Son's F150
My son recently purchased a 1994 F150 4x4 from the local auction. This truck was an insurance writeoff and has been rebuilt. He managed to run the battery flat and when he and his buddy (not me!) jumped it, they reversed the jumper cables hooking the ground to the hot side of his battery. Needless to say there were a few sparks etc. Following this learning experience the truck seemed O.K. for a about a week.
Since then it's developed a number of electrical problems:
- The fuel gauge is erratic. Works sometimes, and not others.
- The speedo has quit and only works when he applies the brakes.
- No high beam without holding the lever back.
This sounds to me like a bad ground somewhere, or perhaps a toasted computer chip. I also thought perhaps he'd knocked a ground wire loose when he tried to fix the radio. This is the same truck that's mentioned in the thread "1994 F150 Radio Wiring", and there are a number of wires that seem to go nowhere.
Anyone have any thoughts.
Thanks
Rick
'03 F350 XLT SD Supercab dually, V10, auto, 3.73LS
1- Fuel Gauge - The fuel gauge can only fail in 2 places, at the pump/sender in the tank, which is fairly common, and at the instrument cluster itself.
2- Speedo - Again, it can only fail in two places, at the pickup on the top of the tranny (it's driven by a little gear) and at the instrument cluster.
The likely conclusion then is that he fried the dash cluster. I'd suggest you get a hold of a used one from a wrecker (they're all the same) and see if everything works as normal. If so problem solved. If not, try the other end of the problem, the speedo pick up and the fuel pumps. It may be the PCM, but not likely, and pricey.
As for the headlights, if the high beams work when held on, then it seems more like to be a faulty switch than a ground or electrical problem, otherwise the high beams wouldn't work at all.
None of these problems is nesessarily directly related to connecting the battery wrong, so I wouldn't rule out failures at the other end of the fuel and speedo gauges. I think we've all caused a short in one way or another before without causing any serious damage.

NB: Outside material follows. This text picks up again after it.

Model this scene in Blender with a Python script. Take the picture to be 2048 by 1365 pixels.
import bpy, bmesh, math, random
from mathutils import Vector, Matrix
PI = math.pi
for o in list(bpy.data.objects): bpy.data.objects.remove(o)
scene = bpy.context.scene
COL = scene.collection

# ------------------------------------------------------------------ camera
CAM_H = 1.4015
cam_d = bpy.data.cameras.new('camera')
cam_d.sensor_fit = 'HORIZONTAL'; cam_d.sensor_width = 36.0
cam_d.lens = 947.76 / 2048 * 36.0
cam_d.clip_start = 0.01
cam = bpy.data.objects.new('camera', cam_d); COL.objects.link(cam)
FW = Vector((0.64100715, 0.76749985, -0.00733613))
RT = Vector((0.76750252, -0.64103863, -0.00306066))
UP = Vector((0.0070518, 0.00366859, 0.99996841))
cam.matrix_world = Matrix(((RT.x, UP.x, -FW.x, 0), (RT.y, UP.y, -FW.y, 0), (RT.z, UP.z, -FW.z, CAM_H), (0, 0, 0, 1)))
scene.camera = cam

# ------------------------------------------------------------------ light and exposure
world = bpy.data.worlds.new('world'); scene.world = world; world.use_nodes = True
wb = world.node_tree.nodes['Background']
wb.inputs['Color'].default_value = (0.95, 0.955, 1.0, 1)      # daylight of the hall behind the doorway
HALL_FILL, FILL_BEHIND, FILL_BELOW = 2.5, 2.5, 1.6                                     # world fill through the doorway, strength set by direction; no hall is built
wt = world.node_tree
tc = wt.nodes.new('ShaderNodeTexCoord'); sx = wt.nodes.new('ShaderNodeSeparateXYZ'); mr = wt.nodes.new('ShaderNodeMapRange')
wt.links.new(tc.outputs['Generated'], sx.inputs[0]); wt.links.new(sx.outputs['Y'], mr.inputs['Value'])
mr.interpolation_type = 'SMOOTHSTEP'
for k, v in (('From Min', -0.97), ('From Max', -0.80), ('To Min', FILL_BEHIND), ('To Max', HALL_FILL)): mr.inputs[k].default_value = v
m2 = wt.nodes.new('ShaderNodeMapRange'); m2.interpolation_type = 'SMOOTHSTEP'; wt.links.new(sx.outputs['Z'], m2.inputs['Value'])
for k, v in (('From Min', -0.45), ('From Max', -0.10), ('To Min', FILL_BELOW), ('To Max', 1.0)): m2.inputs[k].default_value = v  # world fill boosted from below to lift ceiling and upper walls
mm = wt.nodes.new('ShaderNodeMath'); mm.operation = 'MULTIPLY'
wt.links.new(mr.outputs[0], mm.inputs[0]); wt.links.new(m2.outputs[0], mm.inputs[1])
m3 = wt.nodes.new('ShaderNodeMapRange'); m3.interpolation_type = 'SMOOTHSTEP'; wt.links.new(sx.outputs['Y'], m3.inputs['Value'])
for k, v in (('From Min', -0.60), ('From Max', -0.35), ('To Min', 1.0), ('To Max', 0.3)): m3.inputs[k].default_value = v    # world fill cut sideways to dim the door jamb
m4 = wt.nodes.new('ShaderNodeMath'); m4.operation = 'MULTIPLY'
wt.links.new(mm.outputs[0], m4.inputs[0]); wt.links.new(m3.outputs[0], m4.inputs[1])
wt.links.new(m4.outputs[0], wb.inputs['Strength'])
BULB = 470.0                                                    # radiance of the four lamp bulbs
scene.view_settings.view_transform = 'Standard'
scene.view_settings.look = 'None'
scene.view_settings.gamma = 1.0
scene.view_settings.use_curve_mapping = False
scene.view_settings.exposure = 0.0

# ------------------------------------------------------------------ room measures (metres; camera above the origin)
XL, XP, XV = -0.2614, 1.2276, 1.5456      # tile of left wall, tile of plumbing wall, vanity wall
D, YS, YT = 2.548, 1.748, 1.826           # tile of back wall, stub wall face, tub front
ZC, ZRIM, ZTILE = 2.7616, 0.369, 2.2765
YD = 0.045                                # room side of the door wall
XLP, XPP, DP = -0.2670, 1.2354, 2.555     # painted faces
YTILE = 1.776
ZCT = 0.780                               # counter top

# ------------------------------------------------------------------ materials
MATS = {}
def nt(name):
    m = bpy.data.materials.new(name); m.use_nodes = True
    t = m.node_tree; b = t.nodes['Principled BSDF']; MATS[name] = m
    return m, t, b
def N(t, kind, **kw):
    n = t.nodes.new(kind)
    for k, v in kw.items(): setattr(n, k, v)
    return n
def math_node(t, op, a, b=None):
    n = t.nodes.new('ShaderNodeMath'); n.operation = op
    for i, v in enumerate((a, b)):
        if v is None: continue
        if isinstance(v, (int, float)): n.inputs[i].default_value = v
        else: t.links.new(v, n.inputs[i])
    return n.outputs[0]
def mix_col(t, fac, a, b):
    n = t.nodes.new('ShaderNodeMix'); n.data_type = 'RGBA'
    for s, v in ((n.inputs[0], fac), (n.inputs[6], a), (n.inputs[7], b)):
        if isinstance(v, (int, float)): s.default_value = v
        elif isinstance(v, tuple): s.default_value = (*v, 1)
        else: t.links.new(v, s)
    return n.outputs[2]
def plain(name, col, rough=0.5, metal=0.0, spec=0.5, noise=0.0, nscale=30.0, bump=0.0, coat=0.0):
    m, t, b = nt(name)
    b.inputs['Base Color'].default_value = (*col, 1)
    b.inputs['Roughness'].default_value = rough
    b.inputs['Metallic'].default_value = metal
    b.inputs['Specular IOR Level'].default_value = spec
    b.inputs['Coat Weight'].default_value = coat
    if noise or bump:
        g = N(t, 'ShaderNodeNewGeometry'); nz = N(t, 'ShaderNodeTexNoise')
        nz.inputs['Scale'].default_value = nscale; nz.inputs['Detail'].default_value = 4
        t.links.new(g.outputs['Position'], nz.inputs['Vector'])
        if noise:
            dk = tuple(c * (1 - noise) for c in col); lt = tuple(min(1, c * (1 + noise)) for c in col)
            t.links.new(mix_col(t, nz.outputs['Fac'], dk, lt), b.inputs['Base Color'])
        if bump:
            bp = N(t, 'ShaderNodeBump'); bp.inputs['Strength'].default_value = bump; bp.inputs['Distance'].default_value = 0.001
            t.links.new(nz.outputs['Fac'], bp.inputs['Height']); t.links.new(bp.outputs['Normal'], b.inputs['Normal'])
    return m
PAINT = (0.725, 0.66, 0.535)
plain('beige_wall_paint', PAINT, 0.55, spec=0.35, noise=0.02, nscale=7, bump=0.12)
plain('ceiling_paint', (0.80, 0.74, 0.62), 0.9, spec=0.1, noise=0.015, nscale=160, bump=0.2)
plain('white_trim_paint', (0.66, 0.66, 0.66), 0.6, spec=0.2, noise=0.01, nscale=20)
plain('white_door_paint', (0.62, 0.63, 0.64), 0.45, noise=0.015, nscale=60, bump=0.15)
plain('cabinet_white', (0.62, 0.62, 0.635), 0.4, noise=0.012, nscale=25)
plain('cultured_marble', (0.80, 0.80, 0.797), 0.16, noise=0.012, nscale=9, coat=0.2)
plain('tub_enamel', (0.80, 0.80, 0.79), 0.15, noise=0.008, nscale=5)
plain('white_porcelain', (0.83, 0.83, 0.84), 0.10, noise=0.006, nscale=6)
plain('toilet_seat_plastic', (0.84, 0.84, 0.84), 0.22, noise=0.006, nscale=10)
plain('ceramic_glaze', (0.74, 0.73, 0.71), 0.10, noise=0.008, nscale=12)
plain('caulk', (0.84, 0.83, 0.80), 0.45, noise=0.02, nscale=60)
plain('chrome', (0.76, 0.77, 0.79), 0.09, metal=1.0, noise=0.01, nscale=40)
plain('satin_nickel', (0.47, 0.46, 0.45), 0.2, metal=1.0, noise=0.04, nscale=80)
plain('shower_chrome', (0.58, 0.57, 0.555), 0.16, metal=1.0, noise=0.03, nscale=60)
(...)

One word of warning that you may not want to hear, I had an 89 F250 that went through a fire in the shop, they refused to write it off but it got hot enough to do damage. I spent the next 2 years chasing small electrical problems in that truck and never could get it back to 100%. I eventually got sick of spending money on it and learned to live with its quirks.
Waxy
Hope that helps.
BTW - The other problems you mention seem to be common problems that are discussed here. Hopefully, they are just normal glitches found in these trucks, and don't indicate major problems caused by the polarity boo-boo.
Good luck.
Yeah, same switch. But the high beams don't work when it's pushed forward.......only in the "flash to pass" mode. I think Waxy may have hit it suggesting it's the switch. It just seems weird that all this is happening at once.
Thanks for your input.
Rick
The PSOM (speedo) has several inputs that could fail but it sounds like you need to check the Wh/Ppl wire from fuse 18 under the dash. It goes to a 6-way splice, one of which feeds the PSOM and another of which feeds the shift interlock on the side of the steering column That's the ONLY place the speedometer is interconnected to the brake switch, and there's a diode inside the shift interlock that may be bad, but there would also have to be a break in the W/P wire to the PSOM for it to have that effect.
The PSOM is independent of the other gauges in the cluster.